- _Source material_:
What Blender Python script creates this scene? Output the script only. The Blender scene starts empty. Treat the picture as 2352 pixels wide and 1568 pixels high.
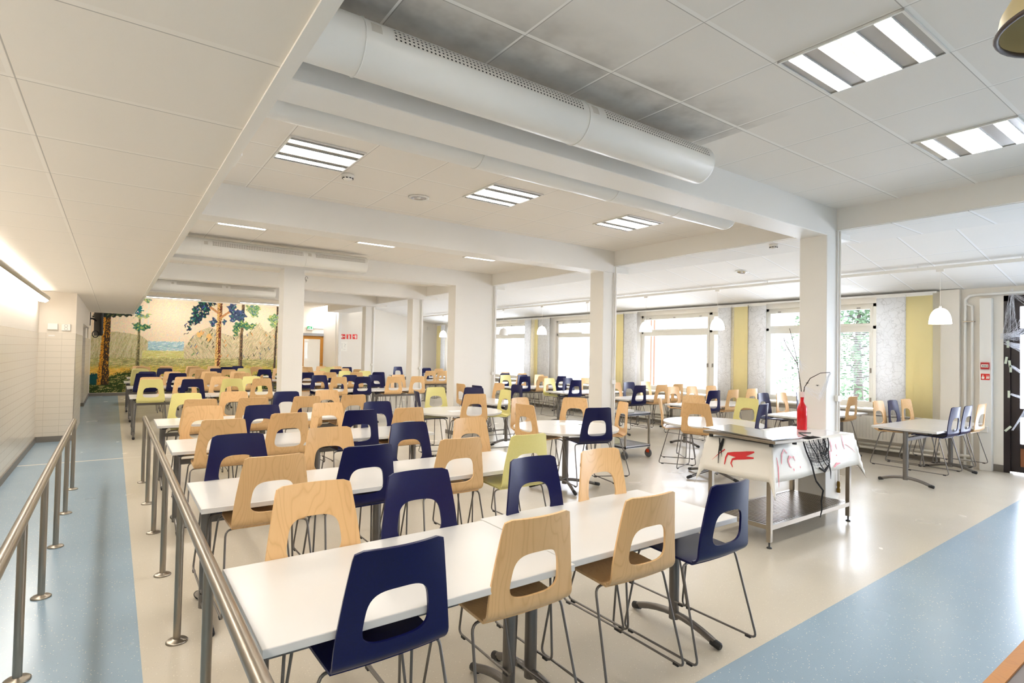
import bpy, bmesh, math, random
import numpy as np
from mathutils import Vector, Matrix
C = bpy.context.scene.collection
S = bpy.context.scene
R = math.radians
PI = math.pi

# ---------------------------------------------------------------- camera, sky, exposure
F_PX, YAW, PITCH, ROLL = 1276.2, 0.62225, 0.021677, 0.019394
CAM_H = 1.56
cy, sy, cp, sp = math.cos(YAW), math.sin(YAW), math.cos(PITCH), math.sin(PITCH)
fw = Vector((sy*cp, cy*cp, sp)); rt0 = Vector((cy, -sy, 0)); up0 = rt0.cross(fw)
rt = math.cos(ROLL)*rt0 + math.sin(ROLL)*up0
up = -math.sin(ROLL)*rt0 + math.cos(ROLL)*up0
cam = bpy.data.cameras.new('camera'); cam.sensor_width = 36.0; cam.sensor_fit = 'HORIZONTAL'
cam.lens = 36.0*F_PX/2352; cam.clip_start = 0.02; cam.clip_end = 300
camo = bpy.data.objects.new('camera', cam); C.objects.link(camo)
m3 = Matrix((rt, up, -fw)).transposed()
camo.matrix_world = Matrix.Translation((0, 0, CAM_H)) @ m3.to_4x4()
S.camera = camo

w = bpy.data.worlds.new('sky'); S.world = w; w.use_nodes = True
bg = w.node_tree.nodes['Background']
bg.inputs[0].default_value = (0.90, 0.92, 1.0, 1); bg.inputs[1].default_value = 9.5

S.view_settings.view_transform = 'Standard'; S.view_settings.look = 'None'
S.view_settings.exposure = 1.0; S.view_settings.gamma = 1.0
S.view_settings.use_curve_mapping = False
S.cycles.use_denoising = True
S.cycles.max_bounces = 9; S.cycles.diffuse_bounces = 5; S.cycles.glossy_bounces = 4
S.cycles.transparent_max_bounces = 12; S.cycles.transmission_bounces = 6
S.cycles.sample_clamp_indirect = 6.0
S.cycles.caustics_reflective = False; S.cycles.caustics_refractive = False

WIN_X = 10.4           # inner face of the window wall
MULL = [4.05, 7.23, 10.42, 13.65, 16.85]     # mullion positions of the windows
# daylight portals in the window openings guide the sky's own light
for k, my in enumerate(MULL):
    l = bpy.data.lights.new('window_portal', 'AREA'); l.shape = 'RECTANGLE'
    l.size = 2.4; l.size_y = 1.7; l.cycles.is_portal = True
    o = bpy.data.objects.new('window_portal', l); C.objects.link(o)
    o.location = (WIN_X+0.32, my+0.72, 1.63)
    o.rotation_euler = (R(90), 0, R(90))   # faces -X

l = bpy.data.lights.new('glazing_portal', 'AREA'); l.shape = 'RECTANGLE'; l.size = 6.4; l.size_y = 2.4; l.cycles.is_portal = True
o = bpy.data.objects.new('glazing_portal', l); C.objects.link(o); o.location = (WIN_X+.32, -.9, 1.27); o.rotation_euler = (R(90), 0, R(90))
# ---------------------------------------------------------------- helpers
def srgb(r, g=None, b=None):
    if g is None: r, g, b = r
    f = lambda c: c/12.92 if c <= 0.04045 else ((c+0.055)/1.055)**2.4
    return (f(r/255), f(g/255), f(b/255), 1)

class MB:
    """collects shapes; build() links them as ONE mesh object"""
    def __init__(s): s.v = []; s.f = []; s.m = []; s.sm = []
    def add(s, vs, fs, mi=0, smooth=False):
        o = len(s.v); s.v += [tuple(v) for v in vs]
        for f in fs: s.f.append([i+o for i in f]); s.m.append(mi); s.sm.append(smooth)
        return s
    def box(s, x0, y0, z0, x1, y1, z1, mi=0):
        v = [(x, y, z) for z in (z0, z1) for y in (y0, y1) for x in (x0, x1)]
        return s.add(v, [(0,2,3,1),(4,5,7,6),(0,1,5,4),(2,6,7,3),(0,4,6,2),(1,3,7,5)], mi)
    def rbox(s, x0, y0, z0, x1, y1, z1, r=0.004, mi=0, seg=2):
        bm = bmesh.new(); bmesh.ops.create_cube(bm, size=1)
        for v in bm.verts:
            v.co = Vector(((x0+x1)/2+v.co.x*(x1-x0), (y0+y1)/2+v.co.y*(y1-y0), (z0+z1)/2+v.co.z*(z1-z0)))
        bmesh.ops.bevel(bm, geom=list(bm.edges), offset=r, segments=seg, profile=.5, affect='EDGES')
        bm.verts.index_update(); s.add([v.co for v in bm.verts], [[v.index for v in f.verts] for f in bm.faces], mi); bm.free(); return s
    def tube(s, pts, r, n=8, mi=0, caps=True, closed=False):
        P = [Vector(p) for p in pts]; rings = []; N = len(P)
        rr = r if isinstance(r, (list, tuple)) else [r]*N
        t0 = None; nrm = None; vs = []
        for i, p in enumerate(P):
            if closed: t = (P[(i+1) % N]-P[i-1]).normalized()
            else: t = ((P[min(i+1, N-1)]-p).normalized()+(p-P[max(i-1, 0)]).normalized()).normalized()
            if nrm is None:
                nrm = t.cross(Vector((0, 0, 1)))
                if nrm.length < 1e-3: nrm = t.cross(Vector((1, 0, 0)))
                nrm.normalize()
            else:
                nrm = (nrm - t*nrm.dot(t)); nrm.normalize()
            b = t.cross(nrm)
            for k in range(n):
                a = 2*PI*k/n; vs.append(p+nrm*(rr[i]*math.cos(a))+b*(rr[i]*math.sin(a)))
        fs = []
        for i in range(N if closed else N-1):
            j = (i+1) % N
            for k in range(n):
                k2 = (k+1) % n; fs.append((i*n+k, i*n+k2, j*n+k2, j*n+k))
        s.add(vs, fs, mi, True)
        if caps and not closed:
            s.add(vs[:n], [tuple(range(n))[::-1]], mi); s.add(vs[-n:], [tuple(range(n))], mi)
        return s
    def cyl(s, p0, p1, r, n=12, mi=0): return s.tube([p0, p1], r, n, mi)
    def lathe(s, prof, c=(0,0,0), n=24, mi=0, smooth=True):
        vs = []; fs = []
        for r_, z in prof:
            for k in range(n):
                a = 2*PI*k/n; vs.append((c[0]+r_*math.cos(a), c[1]+r_*math.sin(a), c[2]+z))
        for i in range(len(prof)-1):
            for k in range(n):
                k2 = (k+1) % n; fs.append((i*n+k, i*n+k2, (i+1)*n+k2, (i+1)*n+k))
        return s.add(vs, fs, mi, smooth)
    def quad(s, a, b, c, d, mi=0): return s.add([a, b, c, d], [(0,1,2,3)], mi)
    def poly(s, pts, mi=0): return s.add(pts, [tuple(range(len(pts)))], mi)
    def build(s, name, mats, parent=None, loc=None):
        me = bpy.data.meshes.new(name); me.from_pydata(s.v, [], s.f)
        for m in (mats if isinstance(mats, (list, tuple)) else [mats]): me.materials.append(m)
        me.polygons.foreach_set('material_index', s.m); me.polygons.foreach_set('use_smooth', s.sm)
        me.update()
        o = bpy.data.objects.new(name, me); C.objects.link(o)
        if parent is not None: o.parent = parent
        if loc: o.location = loc
        return o

def tag(o, label=None, cat=None, group=None, kind=None):
    if label: o['label'] = label
    if cat: o['category'] = cat
    if group: o['group'] = group
    if kind: o['kind'] = kind
    return o
def empty(name, loc=(0,0,0), rz=0, label=None, cat=None, group=None):
    o = bpy.data.objects.new(name, None); C.objects.link(o); o.empty_display_size = .1
    o.location = loc; o.rotation_euler = (0, 0, rz)
    return tag(o, label, cat, group)
def kids(o): return [c for c in C.objects if c.parent == o]
def copy_tree(o, parent=None):
    c = o.copy(); C.objects.link(c)
    if parent is not None: c.parent = parent
    for ch in list(o.children): copy_tree(ch, c)
    return c
def struct(mb, name, m, label=None, cat=None):
    return tag(mb.build(name, m), label, cat, None, 'structure')

# ---------------------------------------------------------------- materials
def mat(name, col, rough=.5, metal=0, spec=.5, **kw):
    m = bpy.data.materials.new(name); m.use_nodes = True
    b = m.node_tree.nodes['Principled BSDF']
    b.inputs['Base Color'].default_value = col; b.inputs['Roughness'].default_value = rough
    b.inputs['Metallic'].default_value = metal; b.inputs['Specular IOR Level'].default_value = spec
    for k, v in kw.items(): b.inputs[k.replace('_', ' ')].default_value = v
    return m
def nt(m):
    t = m.node_tree; return t, t.nodes, t.links, t.nodes['Principled BSDF']
def N(t, typ, **kw):
    n = t.nodes.new(typ)
    for k, v in kw.items(): setattr(n, k, v)
    return n
def M_(t, op, a, b=None, c=None):
    n = t.nodes.new('ShaderNodeMath'); n.operation = op
    for i, x in enumerate((a, b, c)):
        if x is None: continue
        if isinstance(x, (int, float)): n.inputs[i].default_value = x
        else: t.links.new(x, n.inputs[i])
    return n.outputs[0]
def mixc(t, f, a, b):
    n = t.nodes.new('ShaderNodeMix'); n.data_type = 'RGBA'
    for i, x in ((0, f), (6, a), (7, b)):
        if isinstance(x, (int, float)): n.inputs[i].default_value = x
        elif isinstance(x, tuple): n.inputs[i].default_value = x
        else: t.links.new(x, n.inputs[i])
    return n.outputs[2]
def pos(t, kind='Position'):
    if kind == 'Position': return t.nodes.new('ShaderNodeNewGeometry').outputs['Position']
    return t.nodes.new('ShaderNodeTexCoord').outputs[kind]
def xyz(t, v):
    s_ = t.nodes.new('ShaderNodeSeparateXYZ'); t.links.new(v, s_.inputs[0]); return s_.outputs
def noise(t, vec, scale, detail=2, rough=.5):
    n = t.nodes.new('ShaderNodeTexNoise'); n.inputs['Scale'].default_value = scale
    n.inputs['Detail'].default_value = detail; n.inputs['Roughness'].default_value = rough
    if vec is not None: t.links.new(vec, n.inputs['Vector'])
    return n.outputs['Fac']
def bump(t, h, strength=.2, dist=.01):
    b = t.nodes.new('ShaderNodeBump'); b.inputs['Strength'].default_value = strength; b.inputs['Distance'].default_value = dist
    t.links.new(h, b.inputs['Height']); t.links.new(b.outputs[0], t.nodes['Principled BSDF'].inputs['Normal'])
def line(t, c, period, off, width):
    """1 on grid lines of the given half width"""
    a = M_(t, 'ABSOLUTE', M_(t, 'SUBTRACT', M_(t, 'FRACT', M_(t, 'ADD', M_(t, 'DIVIDE', M_(t, 'SUBTRACT', c, off), period), .5)), .5))
    return M_(t, 'LESS_THAN', M_(t, 'MULTIPLY', a, period), width)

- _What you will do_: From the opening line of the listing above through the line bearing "PI = math.pi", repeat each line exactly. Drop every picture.

- _Task result_:
What Blender Python script creates this scene? Output the script only. The Blender scene starts empty. Treat the picture as 2352 pixels wide and 1568 pixels high.
import bpy, bmesh, math, random
import numpy as np
from mathutils import Vector, Matrix
C = bpy.context.scene.collection
S = bpy.context.scene
R = math.radians
PI = math.pi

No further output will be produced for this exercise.